Zaman'dan Ali Aslan Kılıç'a konuşan Günay'ın açıklamalarından satır başları şöyle:
“Suriye meselesinde tâ olayların başında müdahil olmamamız gerektiğini söyleyen hükümet üyelerinden biriyim. Suriye'de yaşanabilecek sıkıntılardan uzak kalmamız gerektiğini, bölgedeki hakem rolümüzü sürdürmemiz gerektiğini söyledim. O zaman aldığım cevap endişe etmememiz şeklindeydi. Bu meselenin 6 ay içinde biteceği düşünülüyor, kaygı ve tavsiyelerimize de böyle karşılık veriliyordu. Bana bu cevabın verilmesinin üzerinden 4 yıl geçti. Ama üzülerek söylüyorum, 6 yılda da bitmeyecek. Korkarım olumsuz etkileri ile 16 yıl da sürecek. Çünkü devletin bazı yetkililerinin de artık söylemeye başladığı ve ortaya da çıktığı gibi güneyimizde bir Afganistan oluştu. Ve Pakistan hangi badireleri yaşıyorsa, o tehlikeleri yaşıyoruz.”
"Cehalet ve taassup ihanet kadar vahim"
“Dış politika hamasetle yapılmaz.
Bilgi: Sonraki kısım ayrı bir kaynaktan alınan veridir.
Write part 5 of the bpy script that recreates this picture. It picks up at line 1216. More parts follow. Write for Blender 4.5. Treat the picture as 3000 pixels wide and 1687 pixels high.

Dış politikada hamaset, cehalet ve taassup, istemeseniz de bazen ihanet kadar vahim sonuçlar verebilir. Fevkalade vatanperver duygularla yola çıkmış olabilirsiniz. Ama dış politikaya taassup gözlüğü ile bakıyorsanız, coğrafya ve tarihinizin cahili iseniz ve bütün bu eksikliklerinizi hamaset üzerinden örtmeye çalışıyorsanız öyle bir duvara toslarsınız ki, ihanet kadar ağır sonuçlar verebilir. İttihat ve Terakki bunu yaşadı. İttihatçıların vatanperver olmadığını iddia edemem. Ama vatansever olmasalar ve Osmanlı'yı yıkmak isteselerdi yine ancak bunu yapabilirlerdi. Onun için bizim bu Suriye meselesinden bir an önce kendimizi geri çekmeye çalışmamız lazım.”
"Bunlarınki taklitçilik"
“Şimdi yaşananlara neo-İttihatçı demiyorum. Neo-Kemalizm'in de iltifat olacağını düşünüyorum. Bunların yaptığı taklitçilik! Hiçbir şeyin taklidi aslına benzemez ve her şeyin taklidi gülünç olur. Gülünç olur ama ülkeleri yönetenler, kötü taklitçilik yaptıkları zaman kendilerini gülünç duruma düşmekle kalmıyorlar, ülkeye de ağır bedeller ödetiyorlar. Devletler ihtirasla, hırsla, öfkeyle hele cehaletin verdiği cesaretle yönetilmez. Devleti yönetenlerin biraz bilgi sahibi olması şarttır. Kendi tarihini bilecek en azından. Okumadan uluslararası toplum dengelerini bozacak büyük ama cahilce laflar, cahilce hamleler dünyanın her yerinde felaket getiriyor.”
"Suriye'nin dağılmasında vebalimiz çok büyük"
“Türkiye olarak dünyaya 3 milyon Suriyeliye kapılarımızı açtığımızı anlatıyoruz. Ama bu insanların sadece 250 bini kamplarda, geriye kalanı köprü altlarında, sokaklarda, cami kapılarında… Biz bir halkın yurtsuz topraksız kalma sürecine dahil olduk. Ve bunun içeride bedelleri olacak. Suriye'nin dağılmasındaki vebalimiz. Bizim buradaki vebalimiz önümüzdeki 10 yıllarda hep karşımıza çıkacak ve bizi çok zora sokacak. Çok zarara girdik ve bu yanlıştan dönmedikçe de zararın büyüme ve katlanma riski artıyor.”
"Tarihten ders almalı etnik siyasetten vazgeçmeliyiz"
“Ülkeyi yönetenlerin öncelikle kendi tarihlerini ve bölgelerinin tarihini çok iyi bilmeleri gerekir. İttihatçılar, aynı ölçekte devam etmesi zor olan imparatorluğun hızla yıkımını ve aşırı ölçüde toprak kaybetmesine yol açtılar. Aslında İttihat Terakki, bir bunalım ortamında ülke yönetimini eline geçirmiş bulunan belki idealist, vatansever ama tecrübesiz bir kadroydu. Hırsları, ihtirasları, yetenek ve becerilerini, bilgilerini aşıyordu. Bu kadronun elinde Osmanlı öngörülmedik bir küçülme yaşadı. Bu bizim kendi tarihimizden çıkaracağımız bir derstir. Günü gününe üzerinden 100 yıl geçmiş bir ders. Demek ki, yetenekleri aşan, hırslı-ihtiraslı siyasetten vazgeçmek gerekiyor. Etnik ve mezhep bölünmesine sürdürecek siyasetten hızla vazgeçmek gerekiyor.”